Hendricks earned a bachelor's degree in religious studies and applied social studies from the University of York, then a post-graduate diploma in religious studies from the University of Leeds.

After working in I.T. and business administration for a few years, Hendricks, then 24, was offered a position as head of information technology at the Al Shohub School for Girls in Abu Dhabi, United Arab Emirates.

After five years in Abu Dhabi, she moved to Kuwait and then Qatar for similar positions.

In Qatar, she met her husband, an American. They lived in England for a few years, then moved the family, including 4- and 2-year-old daughters, to Virginia Beach, her husband's hometown.

For the past 10 years, she has worked as a school-to-work transition supervisor for Virginia Beach Public Schools. She serves as an industry credential test specialist and coordinator.

She earned an M.S.Ed with a concentration in K-12 administration and supervision from ODU in 2016. She chose that degree because of her day job. "If I'm meant to help and support administrators in a school building, I need to know what it is they need to know," she said.

Her husband urged her to pursue a doctorate.

"With the Ph.D., I enjoyed every single minute of it, give or take a statistics class or two," she said with a laugh. "It allowed me to focus on my specialty, which is career and technical education and industry credentials.

"The professors are wonderful, wonderful people who are passionate about what they do. That makes you even more passionate about what you want to do."

William Owings, professor of educational leadership in the Darden College, was especially influential. "He is a teller of bad jokes, one of the smartest people I know and has made education finance something special," she said. "I never knew that it could be so interesting."

"It was a delight working with Anjanette," Owings said. "She is a bright and hard-working woman with great attention to detail. I invited the two folks from the Virginia Department of Education who are in charge of the career and technical education program to attend her dissertation defense. A few weeks later they offered her a job."

Hendricks' dissertation, "The Relationship Between the Earning of Career and Technical Industry Credentials and the Virginia Economy," focused on the financial benefits of CTE credentials.

Hendricks' research found that CTE has the potential for a tremendous financial impact. Among her findings:

- Over the past five years, the annual growth rate of completers in CTE programs in Virginia stands at 0.2%. A completer student is one who has earned all the required units in a state-recognized CTE program.
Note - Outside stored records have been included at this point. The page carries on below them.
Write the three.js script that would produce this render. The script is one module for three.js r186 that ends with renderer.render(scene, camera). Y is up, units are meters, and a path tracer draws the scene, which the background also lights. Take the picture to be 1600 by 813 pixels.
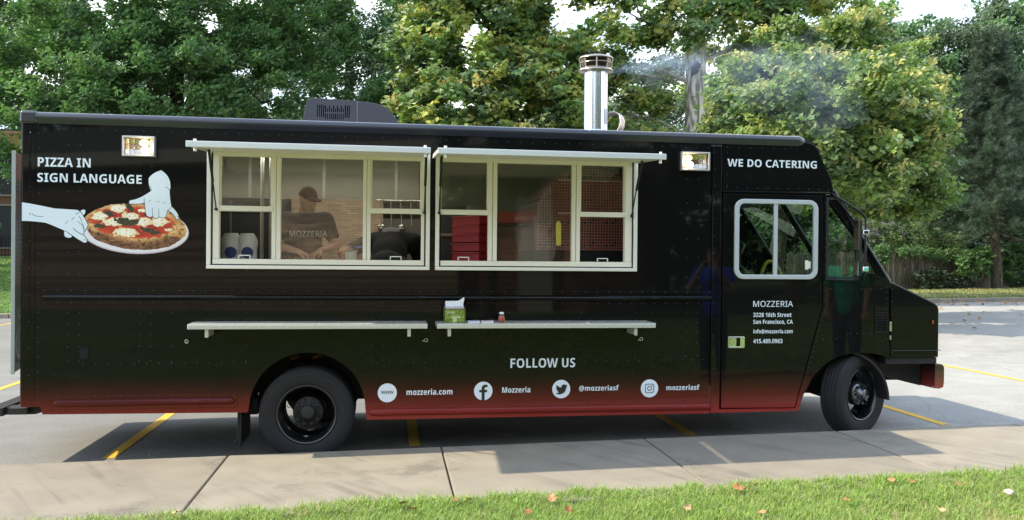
import * as THREE from 'three';
import { mergeGeometries, mergeVertices } from 'three/addons/utils/BufferGeometryUtils.js';
import { RoundedBoxGeometry } from 'three/addons/geometries/RoundedBoxGeometry.js';
import { ImprovedNoise } from 'three/addons/math/ImprovedNoise.js';
import { RectAreaLightUniformsLib } from 'three/addons/lights/RectAreaLightUniformsLib.js';
import { FontLoader } from 'three/addons/loaders/FontLoader.js';

// ---------------------------------------------------------------- camera, sky, sun, exposure
const scene = new THREE.Scene();
const camera = new THREE.PerspectiveCamera(34.86, 1024 / 520, 0.1, 900);
{
  const yaw = THREE.MathUtils.degToRad(8.3), pitch = -0.00734, roll = 0.007, V = THREE.Vector3;
  const f = new V(Math.sin(yaw) * Math.cos(pitch), Math.sin(pitch), -Math.cos(yaw) * Math.cos(pitch));
  const r0 = new V().crossVectors(f, new V(0, 1, 0)).normalize(), u0 = new V().crossVectors(r0, f);
  const r = r0.clone().multiplyScalar(Math.cos(roll)).addScaledVector(u0, -Math.sin(roll));
  const u = r0.clone().multiplyScalar(Math.sin(roll)).addScaledVector(u0, Math.cos(roll));
  camera.quaternion.setFromRotationMatrix(new THREE.Matrix4().makeBasis(r, u, f.clone().negate()));
  camera.position.set(0, 1.77, 7.26);
}
const EXPOSURE = 1.65, SUN_POWER = 4.4, SKY_POWER = 1.45;
const SUN_DIR = new THREE.Vector3(-0.93, 1, -0.1).normalize();

const renderer = new THREE.WebGLRenderer({ antialias: true });
renderer.setSize(1024, 520);
renderer.toneMapping = THREE.LinearToneMapping;
renderer.toneMappingExposure = EXPOSURE;
renderer.shadowMap.enabled = true;
RectAreaLightUniformsLib.init();
renderer.shadowMap.type = THREE.PCFSoftShadowMap;

const noise = new ImprovedNoise();
const fbm = (x, y, z, o = 4) => { let s = 0, a = 0.5; for (let i = 0; i < o; i++, a *= 0.5, x *= 2.03, y *= 2.03, z *= 2.03) s += a * noise.noise(x, y, z); return s; };
const clamp = THREE.MathUtils.clamp, lerp = THREE.MathUtils.lerp, sstep = THREE.MathUtils.smoothstep;
function rng(seed) { let a = seed >>> 0; return () => { a |= 0; a = (a + 0x6d2b79f5) | 0; let t = Math.imul(a ^ (a >>> 15), 1 | a); t = (t + Math.imul(t ^ (t >>> 7), 61 | t)) ^ t; return ((t ^ (t >>> 14)) >>> 0) / 4294967296; }; }

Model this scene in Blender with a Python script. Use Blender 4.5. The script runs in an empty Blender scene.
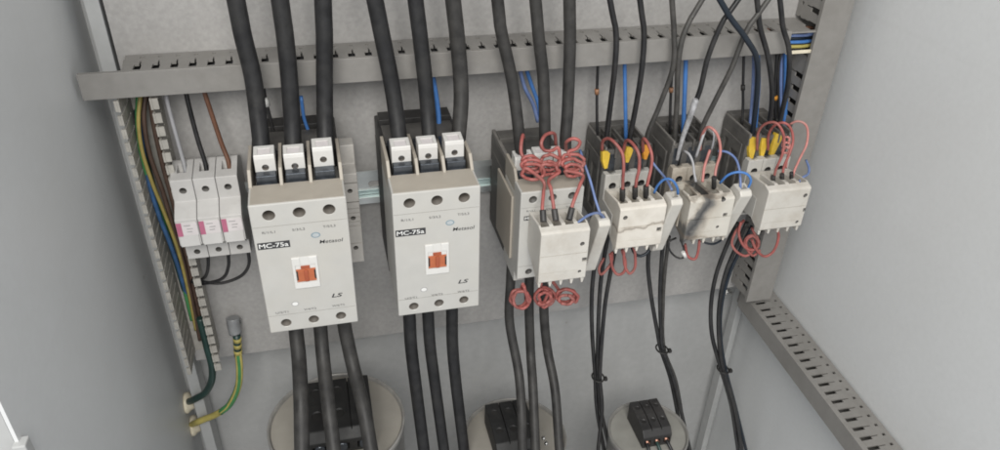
import bpy, bmesh, math, random
from mathutils import Vector, Matrix
random.seed(7)
sc = bpy.context.scene
COL = sc.collection
# ------------------------------------------------------------------ units: millimetres -> metres, floor of the cabinet at z = 0
S = .001
ZF = 930.0
PLY = 630.908                      # the lens stands this far in front of the mounting plate
FOC = 764.67
ROT = ((0.97166909, -0.23483241, 0.02670041),
       (-0.10774432, -0.54067522, -0.83430298),
       (0.21035763, 0.8077896, -0.55065926))
RM = Matrix(ROT)

def at(px, py, y):
    """point of the cabinet seen at a pixel of the photograph, at a given distance y from the plate"""
    d = RM.transposed() @ Vector(((px-500)/FOC, (py-225)/FOC, 1))
    t = (y+PLY)/d.y
    return Vector((d.x*t, y, d.z*t))

# ------------------------------------------------------------------ materials
def mat(name, col, rough=.5, metal=0., var=.12, scale=90., bump=.0, dirt=None, dirt_amt=.0, dirt_scale=14., spec=.5, coat=0., specks=False):
    m = bpy.data.materials.new(name); m.use_nodes = True
    nt = m.node_tree; N = nt.nodes; L = nt.links
    b = N['Principled BSDF']
    b.inputs['Roughness'].default_value = rough; b.inputs['Metallic'].default_value = metal
    b.inputs['Specular IOR Level'].default_value = spec
    if coat: b.inputs['Coat Weight'].default_value = coat
    tc = N.new('ShaderNodeTexCoord')
    oi = N.new('ShaderNodeObjectInfo'); ov = N.new('ShaderNodeVectorMath'); ov.operation = 'MULTIPLY_ADD'
    ov.inputs[0].default_value = (3.1, 5.7, 2.3); L.new(oi.outputs['Random'], ov.inputs[1]); L.new(tc.outputs['Object'], ov.inputs[2])
    n1 = N.new('ShaderNodeTexNoise'); n1.inputs['Scale'].default_value = scale; n1.inputs['Detail'].default_value = 6
    L.new(ov.outputs[0], n1.inputs['Vector'])
    r = N.new('ShaderNodeValToRGB')
    c = Vector(col)
    lo = c*(1-var); hi = c*(1+var)
    r.color_ramp.elements[0].position = .3; r.color_ramp.elements[1].position = .7
    r.color_ramp.elements[0].color = (*lo, 1); r.color_ramp.elements[1].color = (*hi, 1)
    L.new(n1.outputs['Fac'], r.inputs['Fac'])
    out = r.outputs['Color']
    if dirt:
        n2 = N.new('ShaderNodeTexNoise'); n2.inputs['Scale'].default_value = dirt_scale; n2.inputs['Detail'].default_value = 8
        n2.inputs['Roughness'].default_value = .7
        L.new(ov.outputs[0], n2.inputs['Vector'])
        r2 = N.new('ShaderNodeValToRGB'); r2.color_ramp.elements[0].position = .45; r2.color_ramp.elements[1].position = .75
        mu = N.new('ShaderNodeMath'); mu.operation = 'MULTIPLY'; mu.inputs[1].default_value = dirt_amt
        L.new(n2.outputs['Fac'], r2.inputs['Fac']); L.new(r2.outputs['Color'], mu.inputs[0])
        mx = N.new('ShaderNodeMix'); mx.data_type = 'RGBA'
        L.new(mu.outputs[0], mx.inputs['Factor']); L.new(out, mx.inputs['A']); mx.inputs['B'].default_value = (*dirt, 1)
        out = mx.outputs['Result']
    if specks:
        # a few chips and spots in the paint, and faint long scuffs
        vo = N.new('ShaderNodeTexVoronoi'); vo.inputs['Scale'].default_value = 11; vo.inputs['Randomness'].default_value = 1
        L.new(ov.outputs[0], vo.inputs['Vector'])
        lt = N.new('ShaderNodeMath'); lt.operation = 'LESS_THAN'; lt.inputs[1].default_value = .022; L.new(vo.outputs['Distance'], lt.inputs[0])
        st = N.new('ShaderNodeMapping'); st.inputs['Scale'].default_value = (30, 3, 55); st.inputs['Rotation'].default_value = (.5, .2, .3); L.new(ov.outputs[0], st.inputs['Vector'])
        n3 = N.new('ShaderNodeTexNoise'); n3.inputs['Scale'].default_value = 1; n3.inputs['Detail'].default_value = 3; L.new(st.outputs['Vector'], n3.inputs['Vector'])
        r3 = N.new('ShaderNodeMapRange'); r3.inputs['From Min'].default_value = .66; r3.inputs['From Max'].default_value = .74; r3.inputs['To Max'].default_value = .05
        L.new(n3.outputs['Fac'], r3.inputs['Value'])
        ad = N.new('ShaderNodeMath'); ad.operation = 'MULTIPLY_ADD'; ad.inputs[1].default_value = .5; ad.use_clamp = True
        L.new(lt.outputs[0], ad.inputs[0]); L.new(r3.outputs['Result'], ad.inputs[2])
        m3 = N.new('ShaderNodeMix'); m3.data_type = 'RGBA'; m3.inputs['B'].default_value = (.3, .28, .25, 1)
        L.new(ad.outputs[0], m3.inputs['Factor']); L.new(out, m3.inputs['A']); out = m3.outputs['Result']
    L.new(out, b.inputs['Base Color'])
    rr = N.new('ShaderNodeMapRange'); rr.inputs['To Min'].default_value = max(.03, rough-.1); rr.inputs['To Max'].default_value = min(1, rough+.12)
    L.new(n1.outputs['Fac'], rr.inputs['Value']); L.new(rr.outputs['Result'], b.inputs['Roughness'])
    if bump:
        bp = N.new('ShaderNodeBump'); bp.inputs['Strength'].default_value = bump; bp.inputs['Distance'].default_value = .0006
        L.new(n1.outputs['Fac'], bp.inputs['Height']); L.new(bp.outputs['Normal'], b.inputs['Normal'])
    return m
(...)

- In that same time period, while 678,046 "soft skills" assessments were administered to CTE students in Virginia, only 133,721 technical content-based industry credentials were taken.

- The potential average annual salary for students gaining industry credentials in Virginia's labor market is $54,311.
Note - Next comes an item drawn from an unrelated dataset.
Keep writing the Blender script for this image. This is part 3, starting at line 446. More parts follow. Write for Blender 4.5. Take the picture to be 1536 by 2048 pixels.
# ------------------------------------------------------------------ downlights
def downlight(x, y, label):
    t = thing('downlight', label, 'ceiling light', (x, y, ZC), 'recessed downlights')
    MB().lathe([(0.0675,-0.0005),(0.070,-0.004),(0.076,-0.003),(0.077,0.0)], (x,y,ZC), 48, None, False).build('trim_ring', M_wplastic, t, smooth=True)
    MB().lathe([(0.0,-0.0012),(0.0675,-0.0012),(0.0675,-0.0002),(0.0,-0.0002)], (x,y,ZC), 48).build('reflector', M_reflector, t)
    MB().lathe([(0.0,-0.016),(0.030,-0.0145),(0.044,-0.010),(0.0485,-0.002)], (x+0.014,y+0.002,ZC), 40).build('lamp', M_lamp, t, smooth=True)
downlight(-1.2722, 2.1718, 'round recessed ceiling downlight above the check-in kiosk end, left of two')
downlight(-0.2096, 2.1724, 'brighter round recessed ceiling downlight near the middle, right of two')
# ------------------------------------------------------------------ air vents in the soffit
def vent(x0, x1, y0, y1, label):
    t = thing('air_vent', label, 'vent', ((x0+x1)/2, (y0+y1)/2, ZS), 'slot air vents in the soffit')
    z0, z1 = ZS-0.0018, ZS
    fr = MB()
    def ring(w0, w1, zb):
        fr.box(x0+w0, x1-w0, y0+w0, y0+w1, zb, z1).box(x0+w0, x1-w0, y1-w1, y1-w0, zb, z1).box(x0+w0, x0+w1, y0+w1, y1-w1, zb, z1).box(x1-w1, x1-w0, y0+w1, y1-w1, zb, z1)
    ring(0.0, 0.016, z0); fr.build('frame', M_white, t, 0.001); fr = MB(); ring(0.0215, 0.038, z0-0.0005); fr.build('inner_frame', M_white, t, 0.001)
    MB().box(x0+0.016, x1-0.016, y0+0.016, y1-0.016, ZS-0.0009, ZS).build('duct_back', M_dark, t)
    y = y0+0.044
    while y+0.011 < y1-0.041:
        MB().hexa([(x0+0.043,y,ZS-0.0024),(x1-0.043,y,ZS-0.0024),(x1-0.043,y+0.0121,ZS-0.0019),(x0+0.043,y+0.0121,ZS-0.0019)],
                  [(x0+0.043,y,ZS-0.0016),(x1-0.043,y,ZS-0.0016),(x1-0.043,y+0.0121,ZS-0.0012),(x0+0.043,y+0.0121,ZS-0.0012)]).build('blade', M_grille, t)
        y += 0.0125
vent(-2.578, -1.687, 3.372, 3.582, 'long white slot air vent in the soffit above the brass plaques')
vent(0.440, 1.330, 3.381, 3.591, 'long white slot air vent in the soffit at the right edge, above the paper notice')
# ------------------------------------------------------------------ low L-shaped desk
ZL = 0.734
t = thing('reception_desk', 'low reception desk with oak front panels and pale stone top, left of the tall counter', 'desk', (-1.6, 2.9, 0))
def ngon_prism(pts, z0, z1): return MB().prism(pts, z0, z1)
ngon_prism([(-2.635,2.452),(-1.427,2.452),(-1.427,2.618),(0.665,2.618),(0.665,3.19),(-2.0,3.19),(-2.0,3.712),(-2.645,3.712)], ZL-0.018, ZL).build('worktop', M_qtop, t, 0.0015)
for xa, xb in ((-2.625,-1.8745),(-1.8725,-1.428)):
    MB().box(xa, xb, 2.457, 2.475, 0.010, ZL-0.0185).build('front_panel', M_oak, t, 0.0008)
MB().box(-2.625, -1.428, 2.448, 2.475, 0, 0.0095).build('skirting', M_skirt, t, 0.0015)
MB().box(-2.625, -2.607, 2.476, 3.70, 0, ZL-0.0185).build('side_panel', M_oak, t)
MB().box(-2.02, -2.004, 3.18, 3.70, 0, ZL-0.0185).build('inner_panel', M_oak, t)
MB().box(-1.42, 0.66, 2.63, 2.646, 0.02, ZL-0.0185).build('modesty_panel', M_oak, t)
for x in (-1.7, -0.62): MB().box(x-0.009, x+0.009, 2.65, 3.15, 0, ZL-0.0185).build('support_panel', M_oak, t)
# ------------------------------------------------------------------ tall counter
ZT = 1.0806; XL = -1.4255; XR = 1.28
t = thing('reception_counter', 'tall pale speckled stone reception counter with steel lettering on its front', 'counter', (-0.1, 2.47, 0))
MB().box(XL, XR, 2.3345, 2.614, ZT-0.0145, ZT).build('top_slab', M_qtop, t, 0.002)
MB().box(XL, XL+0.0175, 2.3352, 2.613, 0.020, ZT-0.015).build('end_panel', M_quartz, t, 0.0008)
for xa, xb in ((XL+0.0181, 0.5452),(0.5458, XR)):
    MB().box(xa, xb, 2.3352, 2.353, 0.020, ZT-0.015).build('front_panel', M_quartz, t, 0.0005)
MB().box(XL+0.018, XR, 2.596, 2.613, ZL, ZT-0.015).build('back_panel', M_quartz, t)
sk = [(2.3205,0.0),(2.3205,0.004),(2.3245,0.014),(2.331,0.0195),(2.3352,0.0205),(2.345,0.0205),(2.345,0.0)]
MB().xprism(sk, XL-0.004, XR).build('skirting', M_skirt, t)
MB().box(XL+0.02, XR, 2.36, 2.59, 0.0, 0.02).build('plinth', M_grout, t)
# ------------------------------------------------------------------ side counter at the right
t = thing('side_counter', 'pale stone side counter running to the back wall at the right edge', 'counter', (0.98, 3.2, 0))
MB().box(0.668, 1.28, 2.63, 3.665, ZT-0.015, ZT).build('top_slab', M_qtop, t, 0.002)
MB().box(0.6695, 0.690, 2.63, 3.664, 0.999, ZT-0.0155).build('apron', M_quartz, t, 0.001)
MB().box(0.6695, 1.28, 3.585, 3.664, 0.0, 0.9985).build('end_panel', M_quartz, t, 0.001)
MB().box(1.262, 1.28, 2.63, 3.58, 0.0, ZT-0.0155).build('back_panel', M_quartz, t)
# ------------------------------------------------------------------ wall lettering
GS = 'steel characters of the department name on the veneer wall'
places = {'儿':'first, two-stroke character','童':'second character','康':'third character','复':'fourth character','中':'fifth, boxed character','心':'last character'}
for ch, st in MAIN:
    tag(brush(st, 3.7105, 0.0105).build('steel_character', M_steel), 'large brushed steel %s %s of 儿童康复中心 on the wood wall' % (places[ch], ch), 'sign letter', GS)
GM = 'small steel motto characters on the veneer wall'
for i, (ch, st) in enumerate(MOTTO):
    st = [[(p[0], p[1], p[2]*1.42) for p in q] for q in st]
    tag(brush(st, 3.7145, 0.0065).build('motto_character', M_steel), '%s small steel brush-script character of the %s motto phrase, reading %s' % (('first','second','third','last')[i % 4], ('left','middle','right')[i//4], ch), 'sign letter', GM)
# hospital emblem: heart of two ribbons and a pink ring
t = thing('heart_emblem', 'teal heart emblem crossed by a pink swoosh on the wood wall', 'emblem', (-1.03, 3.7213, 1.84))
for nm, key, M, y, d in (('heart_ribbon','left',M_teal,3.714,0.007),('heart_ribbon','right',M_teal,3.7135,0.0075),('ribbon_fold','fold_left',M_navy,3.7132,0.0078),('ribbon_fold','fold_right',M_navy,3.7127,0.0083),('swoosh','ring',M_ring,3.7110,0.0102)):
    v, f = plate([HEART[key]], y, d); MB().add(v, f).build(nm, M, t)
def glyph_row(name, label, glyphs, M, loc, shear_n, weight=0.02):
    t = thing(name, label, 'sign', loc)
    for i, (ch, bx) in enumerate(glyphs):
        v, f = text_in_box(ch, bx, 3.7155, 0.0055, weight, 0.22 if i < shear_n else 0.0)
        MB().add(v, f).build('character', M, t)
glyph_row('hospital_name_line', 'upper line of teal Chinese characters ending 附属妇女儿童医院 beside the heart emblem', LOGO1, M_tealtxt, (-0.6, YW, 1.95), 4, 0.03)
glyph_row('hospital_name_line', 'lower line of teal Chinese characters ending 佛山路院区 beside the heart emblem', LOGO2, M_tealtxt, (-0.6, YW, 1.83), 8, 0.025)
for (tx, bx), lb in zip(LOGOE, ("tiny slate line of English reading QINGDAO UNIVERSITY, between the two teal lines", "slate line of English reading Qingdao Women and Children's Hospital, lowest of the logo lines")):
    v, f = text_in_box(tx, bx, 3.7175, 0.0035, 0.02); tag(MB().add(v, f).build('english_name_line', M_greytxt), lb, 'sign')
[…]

- In Virginia, for every four CTE completer students per high school (on average) who graduate and enter the workforce, the annual income tax revenue to be claimed by the state is estimated to be $53 million, or $237 million over five years.

"Imagine if each high school were to add one completer class with 20 students in it," she said. "After five years, the income tax available to the state could be more than $1.3 billion."

Hendricks hopes that her research, which won the National Education Finance Academy Dissertation of the Year Award, will lead to policy and curriculum changes.

The dissertation has been downloaded by the U.S. Senate, as well as in nine countries.

"We need to make sure that when our students leave school, they have the skills and credentials to be head and shoulders above any other applicants out there," she said.